Muzychka was reacting to a presentation on geothermal energy made by Stephen Lindop, vice-president, business development for Eavor Technologies Ltd.

Lindop, a former high school principal and mayor of Devon, Alta. (near Edmonton) spoke on geothermal energy during Synergy Alberta's conference entitled Powering Our Future, at the Pomeroy Inn & Suites.

“The core just radiates heat out. So as it’s passing through these pipes it picks up the heat. We bring it to the surface,” he said during an interview.

Lindop said that energy can be used to heat or cool one specific building or a system can be designed to heat or cool a whole district or town.

Lindop said not only is geothermal energy good for the environment because it doesn’t burn fossil fuels like other forms of energy do, but the industry also hires a lot of former oilpatch workers.

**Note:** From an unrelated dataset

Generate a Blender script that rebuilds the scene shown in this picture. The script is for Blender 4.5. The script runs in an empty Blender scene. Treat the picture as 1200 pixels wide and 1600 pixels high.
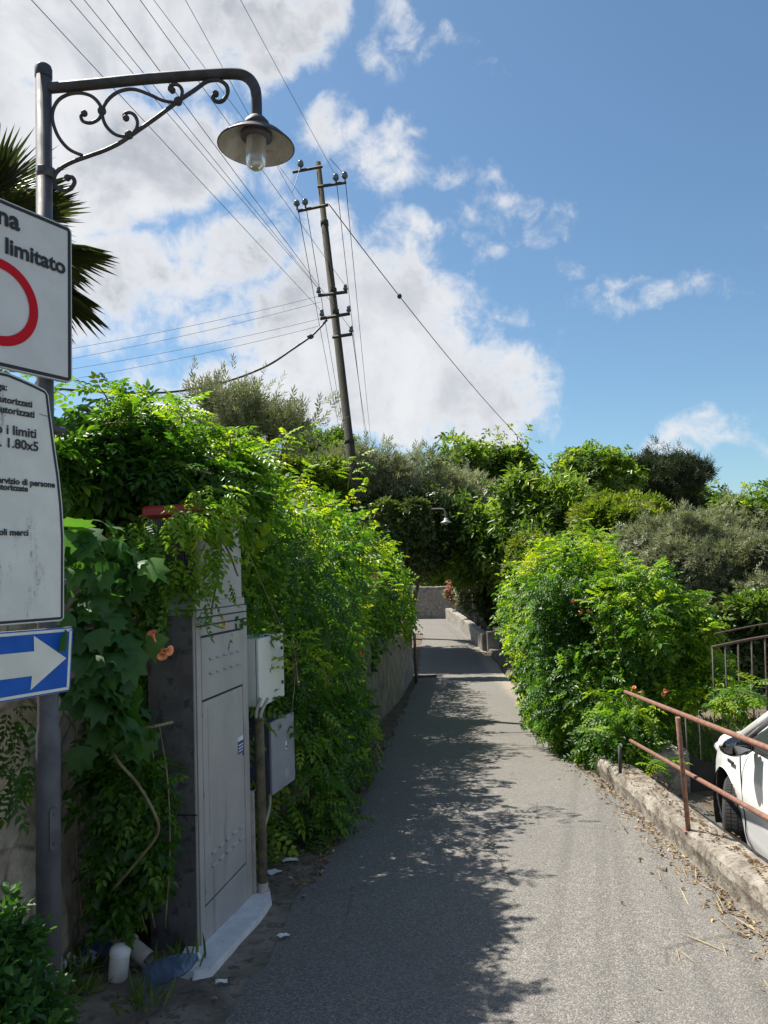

“We could put the drillers back to work -- right now. Put thousands of people back to work in Alberta for decades,” he said.

Lindop said those drillers are paid on a level that they currently receive in the oilpatch because they’re being lured from that industry.

“You have to pay those guys or they’re not going to leave. So you have to pay them the going wage,” he said.

He added that Eavor hires oilpatch engineers to design the systems as well.

Lindop said his company currently has about 25 employees, some 20 of whom are former oilpatch drillers.

And they’re busy.

“The phone is ringing,” he said.

Lindop said they’ll be drilling holes for geothermal in the Drayton Valley area in the second quarter of this year.

“The Town of Drayton Valley is building an omniplex with a pool and they’re looking at using a green source of baseload power to heat it, vent it and do all that work,” he said.

“Brazeau County is looking at taking all of the county buildings off the grid and doing the electricity.”

Lindop said they also have 450 million euros of work lined up in the Netherlands for the second quarter of 2021.

“And we’re in discussions with eight Indigenous groups who want to grow their own food. So they want a greenhouse and they want a green source of power,” he added.

However, Lindop said businesses or communities might choose to have conventional power from oil or gas on standby just in case.

“Redundancy is a good thing when you have 40-below weather, so it would still be there, but you wouldn’t be using it, unless it was an emergency,” he said.

Lindop said geothermal energy is cost effective.

“We can compete directly head to head with coal in Alberta. And coal’s being phased out. So we’re there in the market. And as drilling costs come down, we’ll be even more competitive.”